• [Given problem]: Only the number is wanted: how many lines contain "script"?

• [Material shown]:
◆ ◆ ◆ ◆

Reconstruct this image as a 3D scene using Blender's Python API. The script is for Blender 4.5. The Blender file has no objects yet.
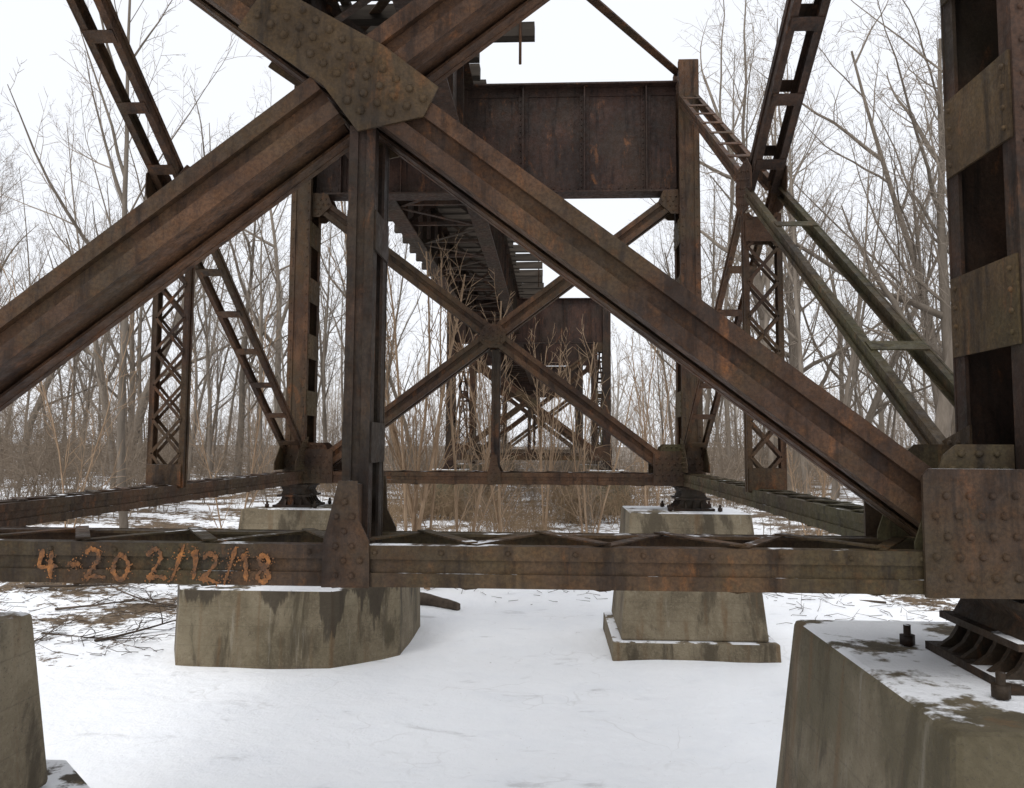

◆ ◆ ◆ ◆

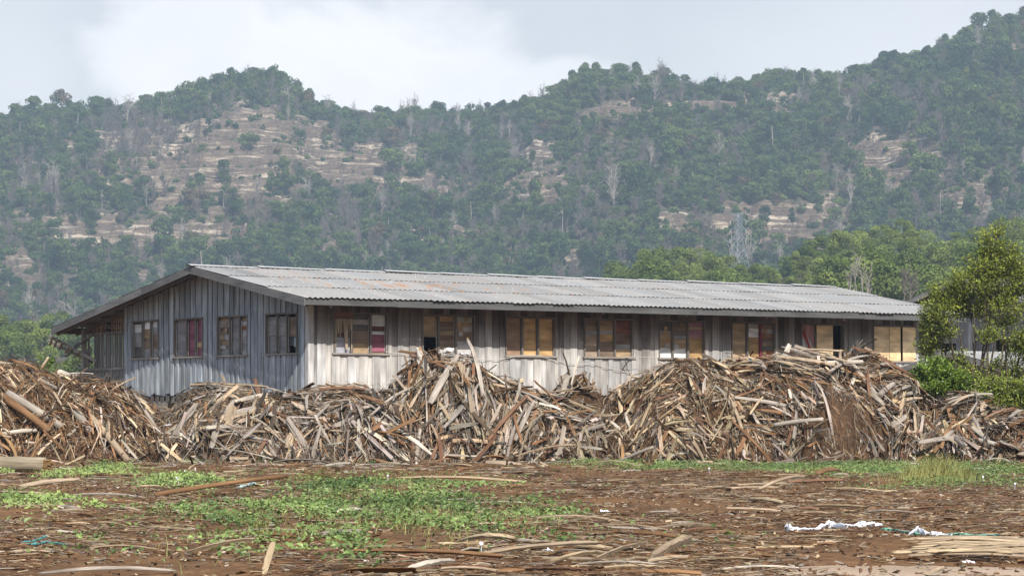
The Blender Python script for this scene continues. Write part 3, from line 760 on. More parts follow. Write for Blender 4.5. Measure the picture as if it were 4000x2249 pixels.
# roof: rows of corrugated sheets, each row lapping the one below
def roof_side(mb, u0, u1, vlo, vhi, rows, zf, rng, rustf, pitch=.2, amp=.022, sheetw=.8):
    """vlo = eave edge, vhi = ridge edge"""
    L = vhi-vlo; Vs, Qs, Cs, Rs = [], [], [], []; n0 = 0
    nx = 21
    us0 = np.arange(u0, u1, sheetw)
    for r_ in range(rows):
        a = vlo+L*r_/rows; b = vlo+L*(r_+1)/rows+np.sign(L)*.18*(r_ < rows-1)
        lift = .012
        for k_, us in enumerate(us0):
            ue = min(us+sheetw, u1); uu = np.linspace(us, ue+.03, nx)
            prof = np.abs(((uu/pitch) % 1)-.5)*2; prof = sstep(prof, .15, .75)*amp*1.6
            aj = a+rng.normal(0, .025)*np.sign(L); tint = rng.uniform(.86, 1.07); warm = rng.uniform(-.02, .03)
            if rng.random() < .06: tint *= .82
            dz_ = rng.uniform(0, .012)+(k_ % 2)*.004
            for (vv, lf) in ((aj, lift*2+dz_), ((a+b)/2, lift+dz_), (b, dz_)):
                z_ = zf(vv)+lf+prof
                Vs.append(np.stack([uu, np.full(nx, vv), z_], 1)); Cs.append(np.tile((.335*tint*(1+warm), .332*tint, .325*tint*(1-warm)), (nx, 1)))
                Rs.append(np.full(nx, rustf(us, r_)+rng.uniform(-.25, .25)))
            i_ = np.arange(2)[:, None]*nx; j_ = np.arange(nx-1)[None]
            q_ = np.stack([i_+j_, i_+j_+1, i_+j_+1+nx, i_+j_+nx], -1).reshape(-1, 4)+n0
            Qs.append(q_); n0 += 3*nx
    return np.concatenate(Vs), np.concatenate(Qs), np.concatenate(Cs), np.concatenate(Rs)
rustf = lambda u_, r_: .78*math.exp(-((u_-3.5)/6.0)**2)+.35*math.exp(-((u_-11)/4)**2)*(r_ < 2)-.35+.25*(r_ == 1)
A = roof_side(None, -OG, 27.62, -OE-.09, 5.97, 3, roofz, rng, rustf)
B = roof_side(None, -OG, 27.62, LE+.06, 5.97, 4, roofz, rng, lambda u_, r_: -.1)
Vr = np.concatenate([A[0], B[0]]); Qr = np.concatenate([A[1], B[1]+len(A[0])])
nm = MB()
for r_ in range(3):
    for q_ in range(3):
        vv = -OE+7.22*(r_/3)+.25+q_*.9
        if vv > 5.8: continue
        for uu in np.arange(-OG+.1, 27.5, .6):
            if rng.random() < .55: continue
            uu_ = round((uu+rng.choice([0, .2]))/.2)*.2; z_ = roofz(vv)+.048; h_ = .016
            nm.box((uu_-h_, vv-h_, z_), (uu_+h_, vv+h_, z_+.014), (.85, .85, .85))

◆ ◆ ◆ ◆

• [Answer in full]: 2